- [PROVIDED MATERIAL]:
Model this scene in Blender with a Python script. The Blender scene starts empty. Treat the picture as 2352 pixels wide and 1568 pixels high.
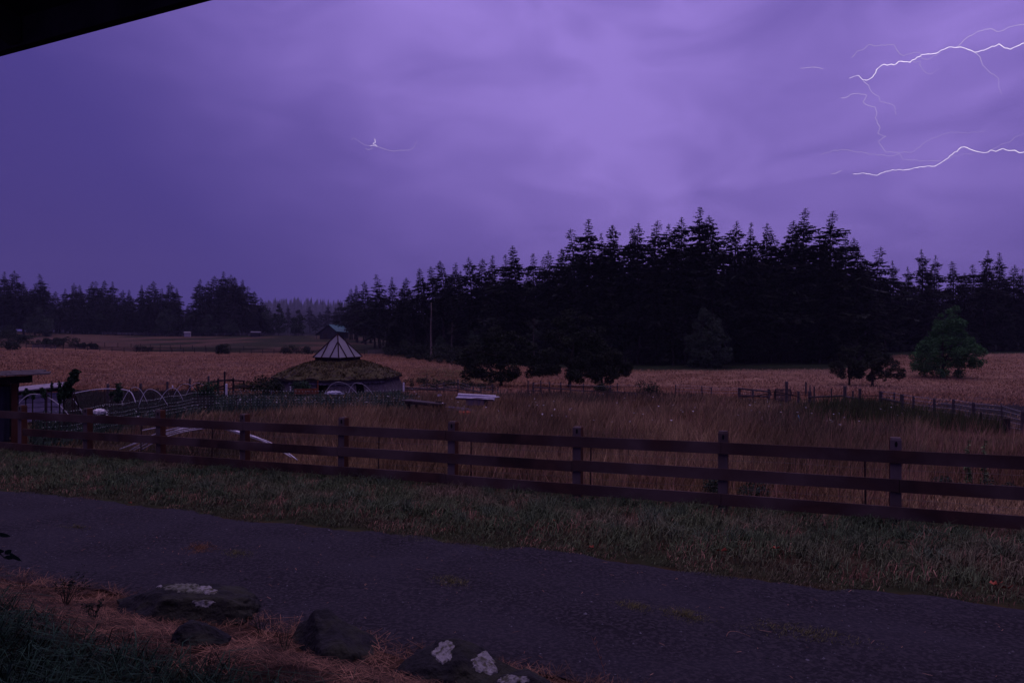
import bpy, math, random
import numpy as np
from mathutils import Vector, Matrix, noise
from mathutils.bvhtree import BVHTree

S = bpy.context.scene
C = S.collection
R = math.radians
rnd = random.Random(7)
rng = np.random.default_rng(11)

# ------------------------------------------------------------------ camera
F, CX, HZ, EYE = 1568.0, 1176.0, 834.0, 2.4       # surveyed: focal length and horizon on a 2352-wide frame, eye height
cam_d = bpy.data.cameras.new('camera'); cam = bpy.data.objects.new('camera', cam_d); C.objects.link(cam)
cam.location = (0, 0, EYE); cam.rotation_euler = (R(90), 0, 0)
cam_d.lens = 24; cam_d.sensor_width = 36; cam_d.shift_y = 0.02126
cam_d.clip_start = 0.05; cam_d.clip_end = 20000
S.camera = cam

# ------------------------------------------------------------------ view
S.view_settings.view_transform = 'Standard'; S.view_settings.look = 'None'
S.view_settings.exposure = 0.0; S.view_settings.gamma = 1.0
S.cycles.use_denoising = True
S.cycles.max_bounces = 5; S.cycles.diffuse_bounces = 2; S.cycles.volume_bounces = 0
S.cycles.transparent_max_bounces = 6; S.cycles.caustics_reflective = False

def lin(c):
    return tuple(((v/255)/12.92 if v/255 <= .04045 else ((v/255+.055)/1.055)**2.4) for v in c)

# ------------------------------------------------------------------ sky: storm clouds lit from inside by lightning
W = bpy.data.worlds.new('World'); S.world = W; W.use_nodes = True
wt = W.node_tree; wt.nodes.clear()
def N(t, typ, **kw):
    n = t.nodes.new(typ)
    for k, v in kw.items(): setattr(n, k, v)
    return n
def mth(t, op, a, b=None, c=None, clamp=False):
    n = t.nodes.new('ShaderNodeMath'); n.operation = op; n.use_clamp = clamp
    for i, v in enumerate((a, b, c)):
        if v is None: continue
        if isinstance(v, (int, float)): n.inputs[i].default_value = v
        else: t.links.new(v, n.inputs[i])
    return n.outputs[0]
def vmth(t, op, a, b):
    n = t.nodes.new('ShaderNodeVectorMath'); n.operation = op
    for i, v in enumerate((a, b)):
        if isinstance(v, (tuple, list)): n.inputs[i].default_value = v
        else: t.links.new(v, n.inputs[i])
    return n
tc = N(wt, 'ShaderNodeTexCoord')
D = vmth(wt, 'NORMALIZE', tc.outputs['Generated'], (0, 0, 0)).outputs[0]
# soft turbulence bends every cloud edge
nz0 = N(wt, 'ShaderNodeTexNoise'); nz0.inputs['Scale'].default_value = 2.2; nz0.inputs['Detail'].default_value = 3
wt.links.new(D, nz0.inputs['Vector'])
wob = vmth(wt, 'SUBTRACT', nz0.outputs['Color'], (.5, .5, .5)).outputs[0]
wsc = vmth(wt, 'MULTIPLY', wob, (.16, .16, .16)).outputs[0]
DW = vmth(wt, 'NORMALIZE', vmth(wt, 'ADD', D, wsc).outputs[0], (0, 0, 0)).outputs[0]
def skydir(px, py):
    return tuple(Vector(((px-CX)/F, 1, (HZ-py)/F)).normalized())
def blob(px, py, wdeg, amp):
    d = vmth(wt, 'DOT_PRODUCT', DW, skydir(px, py)).outputs['Value']
    k = 1/(2*math.radians(wdeg)**2)*2
    e = mth(wt, 'EXPONENT', mth(wt, 'MULTIPLY', mth(wt, 'SUBTRACT', d, 1.0), k))
    return mth(wt, 'MULTIPLY', e, amp)
terms = [blob(1150, -60, 18, .33), blob(1750, 150, 20, .08), blob(1500, 200, 14, .08), blob(2300, 140, 15, .28), blob(660, -180, 15, .24),
         blob(1450, 520, 14, .15), blob(2000, 450, 15, .14), blob(1370, 270, 2.2, .07), blob(1500, 300, 1.8, .05), blob(1080, 60, 5, .05), blob(2250, 110, 3.5, .06), blob(2080, 170, 2.6, .04),
         blob(1930, -30, 5, -.10), blob(1800, 90, 3.6, -.05), blob(1700, 200, 4, -.06), blob(1790, 350, 4, -.06), blob(1620, 400, 4, -.03), blob(150, 560, 18, -.16), blob(500, 420, 9, -.04),
         blob(1900, 380, 3.0, .03), blob(2330, -60, 4, .08)]
L = .24
for t_ in terms: L = mth(wt, 'ADD', t_, L)
sep = N(wt, 'ShaderNodeSeparateXYZ'); wt.links.new(D, sep.inputs[0])
# ragged noise, stretched along the cloud base
mp = N(wt, 'ShaderNodeMapping'); mp.inputs['Scale'].default_value = (2.2, 2.2, 5.0); mp.inputs['Rotation'].default_value = (0, R(-24), 0)
wt.links.new(D, mp.inputs[0])
nz = N(wt, 'ShaderNodeTexNoise'); nz.inputs['Scale'].default_value = 1.5; nz.inputs['Detail'].default_value = 6; nz.inputs['Roughness'].default_value = .5
wt.links.new(mp.outputs[0], nz.inputs['Vector'])
nn = mth(wt, 'SUBTRACT', nz.outputs['Fac'], .5)
# the lit side of the sky shows the most structure
L = mth(wt, 'ADD', L, mth(wt, 'MULTIPLY', mth(wt, 'MULTIPLY', nn, .38), mth(wt, 'MAXIMUM', L, .12)))
mp2 = N(wt, 'ShaderNodeMapping'); mp2.inputs['Scale'].default_value = (2.0, 2.0, 4.6); mp2.inputs['Rotation'].default_value = (0, R(38), 0)
wt.links.new(DW, mp2.inputs[0])
nzb = N(wt, 'ShaderNodeTexNoise'); nzb.inputs['Scale'].default_value = 3.6; nzb.inputs['Detail'].default_value = 7; nzb.inputs['Roughness'].default_value = .45; nzb.inputs['Distortion'].default_value = .8
wt.links.new(mp2.outputs[0], nzb.inputs['Vector'])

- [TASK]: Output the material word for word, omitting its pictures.

- [SOLUTION FOR THIS EXERCISE]:
Model this scene in Blender with a Python script. The Blender scene starts empty. Treat the picture as 2352 pixels wide and 1568 pixels high.
import bpy, math, random
import numpy as np
from mathutils import Vector, Matrix, noise
from mathutils.bvhtree import BVHTree

S = bpy.context.scene
C = S.collection
R = math.radians
rnd = random.Random(7)
rng = np.random.default_rng(11)

# ------------------------------------------------------------------ camera
F, CX, HZ, EYE = 1568.0, 1176.0, 834.0, 2.4       # surveyed: focal length and horizon on a 2352-wide frame, eye height
cam_d = bpy.data.cameras.new('camera'); cam = bpy.data.objects.new('camera', cam_d); C.objects.link(cam)
cam.location = (0, 0, EYE); cam.rotation_euler = (R(90), 0, 0)
cam_d.lens = 24; cam_d.sensor_width = 36; cam_d.shift_y = 0.02126
cam_d.clip_start = 0.05; cam_d.clip_end = 20000
S.camera = cam

# ------------------------------------------------------------------ view
S.view_settings.view_transform = 'Standard'; S.view_settings.look = 'None'
S.view_settings.exposure = 0.0; S.view_settings.gamma = 1.0
S.cycles.use_denoising = True
S.cycles.max_bounces = 5; S.cycles.diffuse_bounces = 2; S.cycles.volume_bounces = 0
S.cycles.transparent_max_bounces = 6; S.cycles.caustics_reflective = False

def lin(c):
    return tuple(((v/255)/12.92 if v/255 <= .04045 else ((v/255+.055)/1.055)**2.4) for v in c)

# ------------------------------------------------------------------ sky: storm clouds lit from inside by lightning
W = bpy.data.worlds.new('World'); S.world = W; W.use_nodes = True
wt = W.node_tree; wt.nodes.clear()
def N(t, typ, **kw):
    n = t.nodes.new(typ)
    for k, v in kw.items(): setattr(n, k, v)
    return n
def mth(t, op, a, b=None, c=None, clamp=False):
    n = t.nodes.new('ShaderNodeMath'); n.operation = op; n.use_clamp = clamp
    for i, v in enumerate((a, b, c)):
        if v is None: continue
        if isinstance(v, (int, float)): n.inputs[i].default_value = v
        else: t.links.new(v, n.inputs[i])
    return n.outputs[0]
def vmth(t, op, a, b):
    n = t.nodes.new('ShaderNodeVectorMath'); n.operation = op
    for i, v in enumerate((a, b)):
        if isinstance(v, (tuple, list)): n.inputs[i].default_value = v
        else: t.links.new(v, n.inputs[i])
    return n
tc = N(wt, 'ShaderNodeTexCoord')
D = vmth(wt, 'NORMALIZE', tc.outputs['Generated'], (0, 0, 0)).outputs[0]
# soft turbulence bends every cloud edge
nz0 = N(wt, 'ShaderNodeTexNoise'); nz0.inputs['Scale'].default_value = 2.2; nz0.inputs['Detail'].default_value = 3
wt.links.new(D, nz0.inputs['Vector'])
wob = vmth(wt, 'SUBTRACT', nz0.outputs['Color'], (.5, .5, .5)).outputs[0]
wsc = vmth(wt, 'MULTIPLY', wob, (.16, .16, .16)).outputs[0]
DW = vmth(wt, 'NORMALIZE', vmth(wt, 'ADD', D, wsc).outputs[0], (0, 0, 0)).outputs[0]
def skydir(px, py):
    return tuple(Vector(((px-CX)/F, 1, (HZ-py)/F)).normalized())
def blob(px, py, wdeg, amp):
    d = vmth(wt, 'DOT_PRODUCT', DW, skydir(px, py)).outputs['Value']
    k = 1/(2*math.radians(wdeg)**2)*2
    e = mth(wt, 'EXPONENT', mth(wt, 'MULTIPLY', mth(wt, 'SUBTRACT', d, 1.0), k))
    return mth(wt, 'MULTIPLY', e, amp)
terms = [blob(1150, -60, 18, .33), blob(1750, 150, 20, .08), blob(1500, 200, 14, .08), blob(2300, 140, 15, .28), blob(660, -180, 15, .24),
         blob(1450, 520, 14, .15), blob(2000, 450, 15, .14), blob(1370, 270, 2.2, .07), blob(1500, 300, 1.8, .05), blob(1080, 60, 5, .05), blob(2250, 110, 3.5, .06), blob(2080, 170, 2.6, .04),
         blob(1930, -30, 5, -.10), blob(1800, 90, 3.6, -.05), blob(1700, 200, 4, -.06), blob(1790, 350, 4, -.06), blob(1620, 400, 4, -.03), blob(150, 560, 18, -.16), blob(500, 420, 9, -.04),
         blob(1900, 380, 3.0, .03), blob(2330, -60, 4, .08)]
L = .24
for t_ in terms: L = mth(wt, 'ADD', t_, L)
sep = N(wt, 'ShaderNodeSeparateXYZ'); wt.links.new(D, sep.inputs[0])
# ragged noise, stretched along the cloud base
mp = N(wt, 'ShaderNodeMapping'); mp.inputs['Scale'].default_value = (2.2, 2.2, 5.0); mp.inputs['Rotation'].default_value = (0, R(-24), 0)
wt.links.new(D, mp.inputs[0])
nz = N(wt, 'ShaderNodeTexNoise'); nz.inputs['Scale'].default_value = 1.5; nz.inputs['Detail'].default_value = 6; nz.inputs['Roughness'].default_value = .5
wt.links.new(mp.outputs[0], nz.inputs['Vector'])
nn = mth(wt, 'SUBTRACT', nz.outputs['Fac'], .5)
# the lit side of the sky shows the most structure
L = mth(wt, 'ADD', L, mth(wt, 'MULTIPLY', mth(wt, 'MULTIPLY', nn, .38), mth(wt, 'MAXIMUM', L, .12)))
mp2 = N(wt, 'ShaderNodeMapping'); mp2.inputs['Scale'].default_value = (2.0, 2.0, 4.6); mp2.inputs['Rotation'].default_value = (0, R(38), 0)
wt.links.new(DW, mp2.inputs[0])
nzb = N(wt, 'ShaderNodeTexNoise'); nzb.inputs['Scale'].default_value = 3.6; nzb.inputs['Detail'].default_value = 7; nzb.inputs['Roughness'].default_value = .45; nzb.inputs['Distortion'].default_value = .8
wt.links.new(mp2.outputs[0], nzb.inputs['Vector'])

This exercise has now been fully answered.